Le nouvel afflux de réfugiés, qui sont désormais 25 000, et surtout les tirs syriens en territoire turc ont incité à nouveau le gouvernement islamo-conservateur à muscler encore un peu plus son discours. «Il s’est produit une très claire violation de la frontière», a lancé le premier ministre Recep Tayyip Erdogan en visite à Pékin, menaçant «de prendre toutes les mesures nécessaires». Mais les autorités turques sont très embarrassées. Recep Tayyip Erdogan, qui aimait à afficher son «amitié» avec Bachar al-Assad, l’avait incité au début de la révolte «à écouter son peuple». Le gouvernement s’inquiète des contrecoups avec une reprise de la rébellion kurde attisée par Damas.

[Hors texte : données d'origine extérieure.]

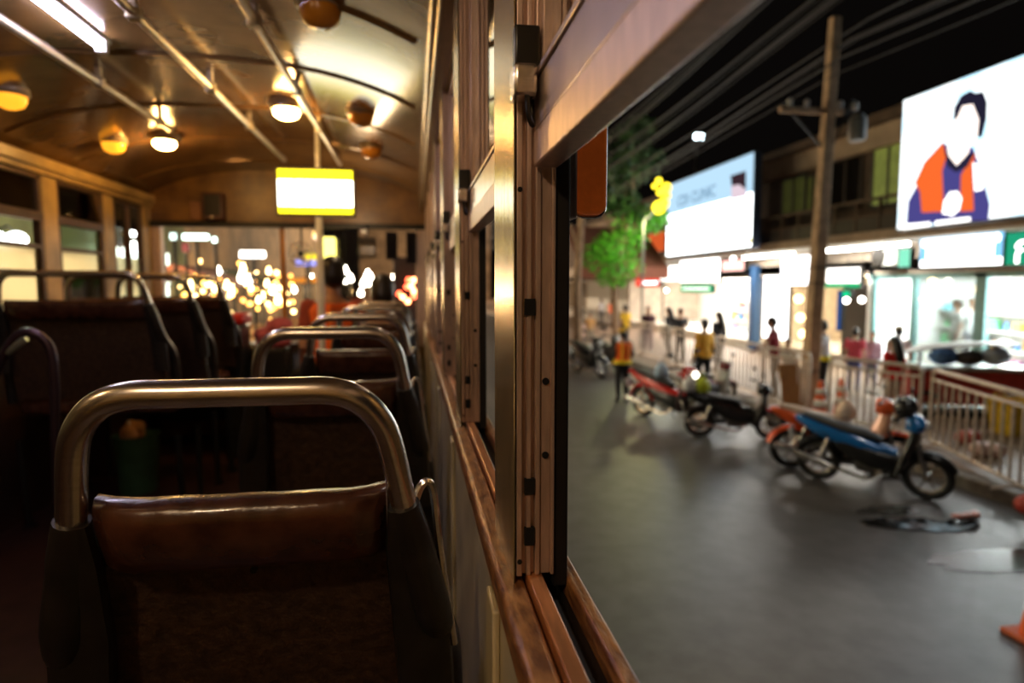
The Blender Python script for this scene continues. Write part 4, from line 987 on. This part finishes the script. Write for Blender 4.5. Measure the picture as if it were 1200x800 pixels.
for px, py, m_ in ((485, 328, amb), (482, 335, amb), (485, 341, amb), (477, 336, red), (472, 348, amb), (478, 353, amb), (485, 347, red), (479, 328, red), (468, 344, red)):
    c = atY(px, py, Y-.03); MB().lathe([(.05, Y-.05), (.06, Y-.02), (.06, Y+.01)], (c.x, 0, c.z), 'Y', 14).build('tail_light', m_, t, True)
# ============================================================== motorcycles
def motorcycle(rear, front, label, body, accent, seatc=(.015, .013, .012), rim=(.6, .58, .55), fender=None, lamp_on=None, lean=.07):
    """step-through motorcycle; local +X is forward, wheels touch z=0"""
    d = Vector((front.x-rear.x, front.y-rear.y, 0)); rz = math.atan2(d.y, d.x); c = (rear+front)/2
    s = max(.92, min(1.08, d.length/1.24))
    t = thing('motorcycle', label, 'motorcycle', (c.x, c.y, 0), rz, 'motorcycles parked along the kerb')
    t.rotation_euler = (lean, 0, rz); t.scale = (s, s, s)
    k = '%s' % (body,)
    bm_ = mat('paint_'+k, body, .25, .1, .08, 6, coat=.5); ac = mat('paint_%s' % (accent,), accent, .3, .1, .08, 6, coat=.4)
    fe = mat('paint_%s' % (fender or body,), fender or body, .3, 0, .08, 6)
    tire = mat('tire_black', (.01, .01, .01), .75); rimm = mat('rim_%s' % (rim,), rim, .25, .9); st = mat('seat_%s' % (seatc,), seatc, .5, 0, .2, 20, .1)
    for x in (-.62, .62):
        w = MB().torus((x, 0, .28), .235, .045, 'Y', 32, 10).build('wheel', tire, t)
        m = MB().torus((x, 0, .28), .19, .017, 'Y', 32, 8)
        for j in range(6):
            a = j*PI/3; m.tube([(x+.03*math.cos(a), 0, .28+.03*math.sin(a)), (x+.19*math.cos(a), 0, .28+.19*math.sin(a))], .012, 6)
        m.lathe([(.05, -.05), (.055, 0), (.05, .05)], (x, 0, .28), 'Y', 16).build('rim', rimm, w)
    for s_ in (-1, 1): MB().tube([(.62, s_*.075, .28), (.52, s_*.07, .62), (.46, s_*.05, .82)], [.022, .024, .022], 10).build('fork', mat('fork_grey', (.35, .34, .33), .3, .8), t)
    def fend(cx, a0, a1, r, w):
        R = []
        for j in range(11):
            a = math.radians(a0+(a1-a0)*j/10)
            R.append([Vector((cx+(r+dr)*math.cos(a), y, .28+(r+dr)*math.sin(a))) for y, dr in ((-w, -.03), (-w*.7, .0), (0, .012), (w*.7, .0), (w, -.03), (w*.7, -.012), (0, -.002), (-w*.7, -.012))])
        return MB().rings(R)
    fend(.62, 20, 150, .315, .075).build('front_fender', fe, t, ang=60)
    fend(-.62, 15, 165, .325, .085).build('rear_fender', fe, t, ang=60)
    MB().loft([(.26, .30, 0, .04, .15), (.42, .36, 0, .07, .19), (.58, .42, 0, .08, .20), (.74, .47, 0, .07, .17), (.86, .49, 0, .05, .11)], 'Z', 16).build('leg_shield', ac, t)
    MB().loft([(.84, .47, 0, .10, .12), (.92, .49, 0, .12, .14), (1.0, .46, 0, .09, .10), (1.03, .44, 0, .05, .06)], 'Z', 16).build('front_cowl', bm_, t)
    MB().ell((.585, 0, .90), (.05, .085, .055)).build('headlight', lamp_on or mat('lens_clear', (.7, .7, .68), .1), t)
    MB().tube(curvepts([(.33, -.34, 1.03), (.40, -.2, 1.03), (.44, 0, 1.0), (.40, .2, 1.03), (.33, .34, 1.03)], 5), .013, 8).build('handlebar', darkmetal, t)
    for s_ in (-1, 1):
        MB().tube([(.37, s_*.24, 1.03), (.32, s_*.36, 1.03)], .019, 10).build('grip', rubber, t)
        mr = MB().tube([(.40, s_*.2, 1.03), (.41, s_*.26, 1.16), (.38, s_*.30, 1.22)], .007, 6).build('mirror_stalk', darkmetal, t)
        MB().ell((.375, s_*.31, 1.25), (.018, .065, .04), 14, 8).build('mirror', darkmetal, mr)
        MB().tube([(-.58, s_*.10, .30), (-.46, s_*.11, .62)], [.03, .028], 10).build('shock', chrome, t)
        MB().tube([(-.62, s_*.06, .28), (-.05, s_*.08, .33)], .022, 8).build('swingarm', darkmetal, t)
    MB().loft([(.30, 0, .52, .05, .06), (.12, 0, .52, .10, .09), (-.10, 0, .58, .14, .14), (-.40, 0, .67, .15, .14), (-.68, 0, .75, .12, .10), (-.90, 0, .82, .05, .035)], 'X', 16).build('body_shell', bm_, t)
    MB().loft([(.10, 0, .50, .135, .05), (-.20, 0, .58, .142, .06), (-.5, 0, .67, .142, .05), (-.72, 0, .74, .10, .03)], 'X', 14).build('side_panel', ac, t)
    MB().loft([(.36, 0, .40, .05, .10), (.22, 0, .40, .13, .13), (.0, 0, .44, .155, .14), (-.25, 0, .52, .155, .12), (-.42, 0, .60, .13, .07)], 'X', 16, 3).build('under_cowl', mat('cowl_black', (.012, .012, .013), .35, 0, .1, 8), t)
    MB().loft([(.13, 0, .66, .07, .03), (-.06, 0, .72, .13, .05), (-.34, 0, .765, .14, .05), (-.6, 0, .83, .12, .045), (-.80, 0, .875, .07, .025)], 'X', 16).build('seat', st, t)
    MB().ell((-.91, 0, .80), (.03, .07, .03)).build('tail_light', mat('lens_red', (.5, .01, .01), .15, coat=.5), t)
    MB().box((-.95, 0, .60), (.015, .20, .14), Euler((0, -.3, 0)).to_matrix()).build('number_plate', mat('plate_white', (.7, .7, .66), .5), t, bevel=.006)
    MB().tube([(-.80, 0, .58), (-.95, 0, .62)], .02, 6).build('plate_arm', darkmetal, t)
    MB().loft([(.22, 0, .33, .09, .10), (.05, 0, .32, .12, .12), (-.15, 0, .33, .11, .10)], 'X', 14).build('engine', mat('engine_grey', (.16, .15, .14), .4, .8), t)
    MB().tube(curvepts([(.15, -.10, .28), (.0, -.14, .18), (-.25, -.15, .22), (-.4, -.16, .26)], 5), .02, 8).tube([(-.4, -.16, .26), (-.5, -.165, .29), (-.86, -.17, .37)], [.03, .048, .045], 12).build('exhaust', chrome, t)
    for s_ in (-1, 1): MB().tube([(.05, s_*.1, .24), (.05, s_*.28, .25)], .018, 8).build('foot_peg', rubber, t)
    MB().tube([(-.05, .10, .24), (-.12, .24, .0+.018)], .011, 6).build('kick_stand', darkmetal, t)
    return t
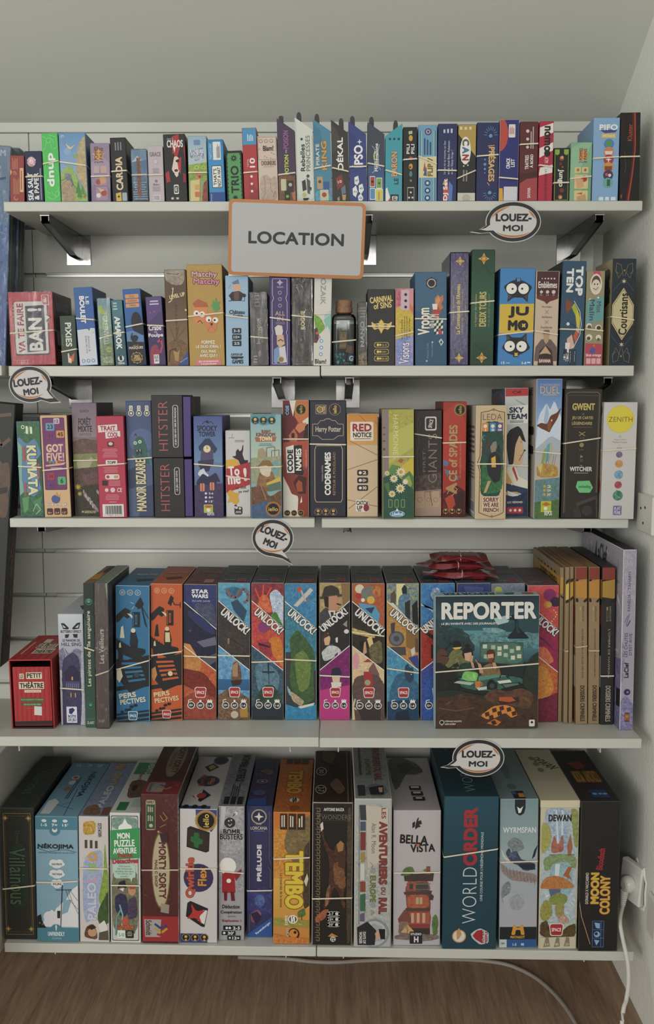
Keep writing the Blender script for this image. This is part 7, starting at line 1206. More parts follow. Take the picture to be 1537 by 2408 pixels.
bx(4, (1464.7, 1498, 1456.5, 1486, 1293, 1717), .325, {'F': 'a8a4b4', 'R': '7a7888', 'L': 'aca8b4', 'T': '262426'}, [P('b4b0be/a09cb0', 0, 0, 100, 0, 100, 30, 0, 24), T('FANÉLIA - TAHARN', 34, 12, 60, 33.6, '4a465c', 90, -.002), L(3, '3c3868', 30, 42, 56, 35), L(6, '3c3868', 40, 42, 62, 38.6), L(3, '3c3868', 20, 40, 44, 36), T('LES CHUTES', 22, 45.6, 46, 59, '4a465c', 90, -.002), T("D'EST-RIVE", 56, 46, 78, 58, '4a465c', 90, -.002), P('8078a0/a8a4b8', 0, 50, 24, 54, 16, 74, 0, 72), T('LaClef', 24, 62, 58, 70.6, '2c2838', 90, .05), E(50, 78.6, 24, '2c2a5c'), E(54, 78.6, 9, '8c88b0'), P('6c64a0/9c98b8', 0, 84, 40, 80, 100, 86, 100, 100, 0, 100), RR(36, 90, 72, 95.4, '7a3c28', 4), T('M', 42, 91, 66, 94.4, 'c08848', 0, .1)],
   'tall lavender-grey book, last on the fourth shelf against the plaster wall', None, kind='book', cat='book', group='books on the fourth shelf',
   L=[P('a8a4b0/b6b2be', 0, 0, 100, 0, 100, 100, 0, 100), TA('LaClef', 52, 9, 26, 14, 0, '3a3844', .04), L(2, '4a465c', 40, 4, 36, 14), P('8c88a0/6c68a0', 20, 70, 100, 60, 100, 100, 20, 100), P('222226', 92, 78, 100, 77, 100, 87, 92, 88)], edge='e0dee6', chamfer=.0014)
settle(4)

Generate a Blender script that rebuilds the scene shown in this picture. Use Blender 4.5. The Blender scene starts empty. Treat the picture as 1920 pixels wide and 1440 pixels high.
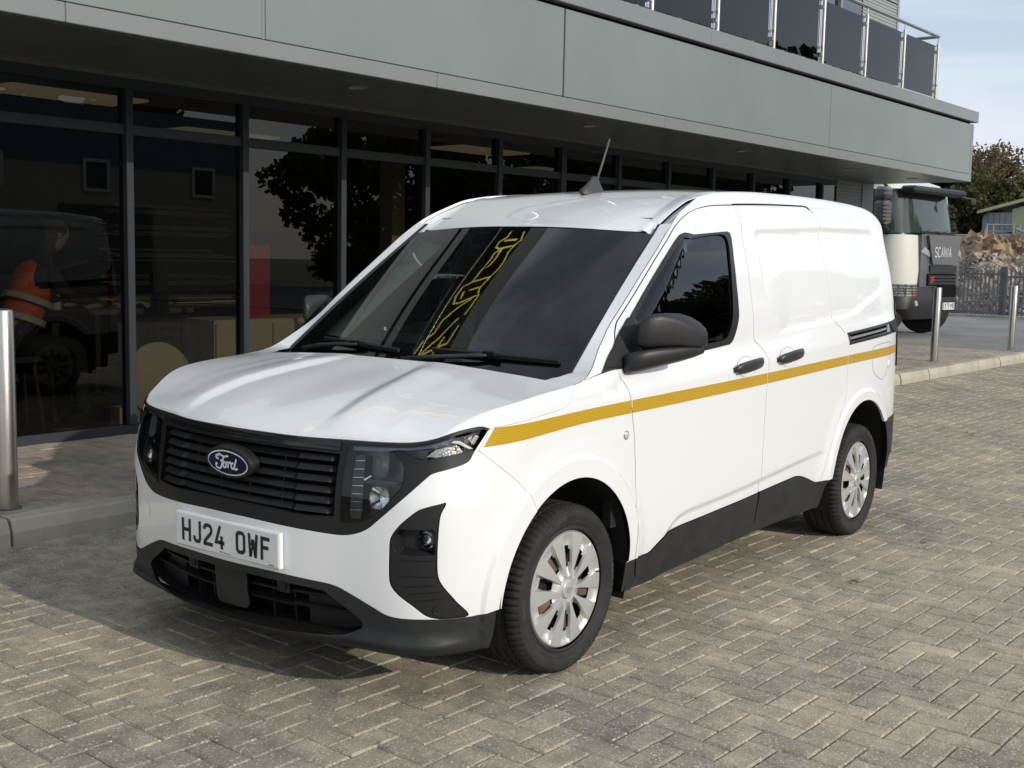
import bpy, bmesh, math, random
import numpy as np
from mathutils import Vector, Matrix, Euler
from mathutils.geometry import delaunay_2d_cdt
random.seed(7); rng=np.random.default_rng(7)
scn=bpy.context.scene
# ---------------------------------------------------------------- camera
cd=bpy.data.cameras.new('camera'); cam=bpy.data.objects.new('camera',cd); scn.collection.objects.link(cam); scn.camera=cam
FPX,CX,CY,CZ,YAW,PIT,ROL=2200.5212,-3.27768,-3.070085,1.435076,0.6461081,-0.109602,0.0208299
cd.sensor_width=36.0; cd.sensor_fit='HORIZONTAL'; cd.lens=FPX/1920*36.0; cd.clip_start=.05; cd.clip_end=900
_f=Vector((math.cos(PIT)*math.cos(YAW),math.cos(PIT)*math.sin(YAW),math.sin(PIT)))
_r=_f.cross(Vector((0,0,1))).normalized(); _u=_r.cross(_f)
_r2=_r*math.cos(ROL)+_u*math.sin(ROL); _u2=_u*math.cos(ROL)-_r*math.sin(ROL)
cam.matrix_world=Matrix(((_r2.x,_u2.x,-_f.x,CX),(_r2.y,_u2.y,-_f.y,CY),(_r2.z,_u2.z,-_f.z,CZ),(0,0,0,1)))
# ---------------------------------------------------------------- light
TOSUN=Vector((-.12,-2.3,1)).normalized()
wd=bpy.data.worlds.new('World'); scn.world=wd; wd.use_nodes=True
nt=wd.node_tree; bg=nt.nodes['Background']
sky=nt.nodes.new('ShaderNodeTexSky'); sky.sky_type='NISHITA'; sky.sun_disc=False
sky.sun_elevation=math.asin(TOSUN.z); sky.sun_rotation=math.atan2(TOSUN.x,TOSUN.y); sky.air_density=1.0; sky.dust_density=1.6; sky.ozone_density=1.0
tc=nt.nodes.new('ShaderNodeTexCoord'); mp=nt.nodes.new('ShaderNodeMapping'); mp.inputs['Scale'].default_value=(1.0,1.0,3.4); mp.inputs['Rotation'].default_value=(0,0.25,.3)
nz=nt.nodes.new('ShaderNodeTexNoise'); nz.inputs['Scale'].default_value=2.6; nz.inputs['Detail'].default_value=8; nz.inputs['Roughness'].default_value=.58; nz.inputs['Distortion'].default_value=.6
cr=nt.nodes.new('ShaderNodeValToRGB'); cr.color_ramp.elements[0].position=.40; cr.color_ramp.elements[1].position=.62
cr.color_ramp.elements[0].color=(0.34,)*3+(1,); cr.color_ramp.elements[1].color=(0.92,)*3+(1,)
mx=nt.nodes.new('ShaderNodeMix'); mx.data_type='RGBA'; mx.inputs['B'].default_value=(4.7,5.0,5.6,1)
nt.links.new(tc.outputs['Generated'],mp.inputs['Vector']); nt.links.new(mp.outputs[0],nz.inputs['Vector']); nt.links.new(nz.outputs['Fac'],cr.inputs['Fac'])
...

En outre, les deux principaux alliés du régime syrien, l’Iran et la Russie, sont ses voisins et fournissent 85% de son gaz.

Quelle est l’issue possible du conflit?

Même si le régime a gagné des points en reprenant plusieurs cités à la rébellion, ce qui a donné lieu à des cris de victoire, l’insurrection est loin d’être terminée. Mais, si celle-ci est à même de perdurer, elle n’a pas pour autant la force nécessaire pour renverser un régime où la cohésion interne reste très ferme. D’où le risque d’une guerre longue, et même d’une «libanisation» du pays, avec des conséquences pour les pays riverains. C’est la grande crainte des pays occidentaux.